Security and Privacy

There are also significant applications of these technologies for military and law enforcement professionals. Imagine a world in which law enforcement has the ability to monitor populations not only with street cameras, but with augmented reality devices equipped on patrolling officers as well. Combining that with simple facial recognition (the same thing Facebook uses to automatically tag your friends) and iris scans, correct identification of persons of interest will be efficient, rapid, thorough, and accurate. Paired with machine-learning-enabled software, there is a potential for identifying suicide bombers before they ever make it into a crowd, or notifying people in the crowd that something is amiss.

These systems could also vastly outperform body cameras as reliable tools for helping officers provide complete real-world context behind why and how specific decisions were made in stressful situations. On the other hand, it raises questions of personal security and the role of the government. How would search and seizure rules change in this landscape? Would people be required to don certain types of wearables? How much information should citizens be required to share?

It is a common practice to place a red sticker in the window of a child’s bedroom so that firemen know where to go first. Augmented reality for emergency responders could send them into buildings with this information already in their field of view, as well as a full blueprint of gas lines, bedrooms, and access and egress points.

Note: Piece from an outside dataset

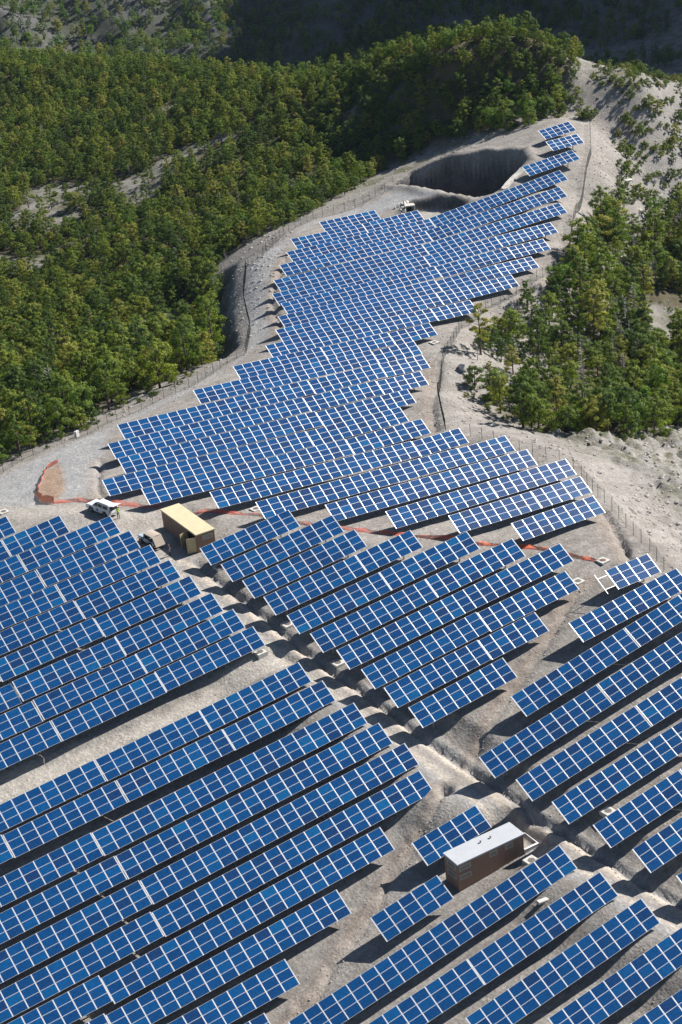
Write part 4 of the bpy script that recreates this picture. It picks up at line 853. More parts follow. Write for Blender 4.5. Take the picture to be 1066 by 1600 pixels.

The military applications for AR technology are widespread and growing fast. VR and AR are currently being used for battlefield simulation, vehicle simulation, and virtual boot camp, and immersive heads-up displays will soon be standard issue for ground personnel. Troops will be able to view a real-time overlay of maps, mission parameters, target identification, temperature warnings, weapon sights, topographical data—the list goes on and on. AR is much better suited for this type of environment than VR, as the transparent material of AR wearables—as opposed to occlusive and immersive VR headsets—allows the wearer to maintain situational awareness within their environment. The reality they see is enhanced, not virtual.

Small unit commanders could have information around targeting, supporting weapon systems, adjacent forces, and commands overlaid on a HUD that allows for real tactical and decision-making support from anywhere in the world, without forcing an operator to stop and read a computer screen in battle. This will serve to significantly increase the precision and effectiveness of military units, allowing more and more operations to be conducted by smaller and smaller deployed forces.

Military vehicles will also receive the AR treatment in upcoming implementations. AR HUDs are being developed with the objective of turning tanks, planes, and ships into essentially transparent boxes, allowing the occupants to be fully immersed and aware of the environment outside the vehicle as they travel through it, while still protected by full defensive capabilities. No longer will a gunner be required to physically put his head into the turret to look around for targets; an AR headset will allow him to have a 360-degree view of the battlefield from inside the vehicle. That view will then be enhanced by target identification, friend-or-foe recognition, mapping, and other AR overlays.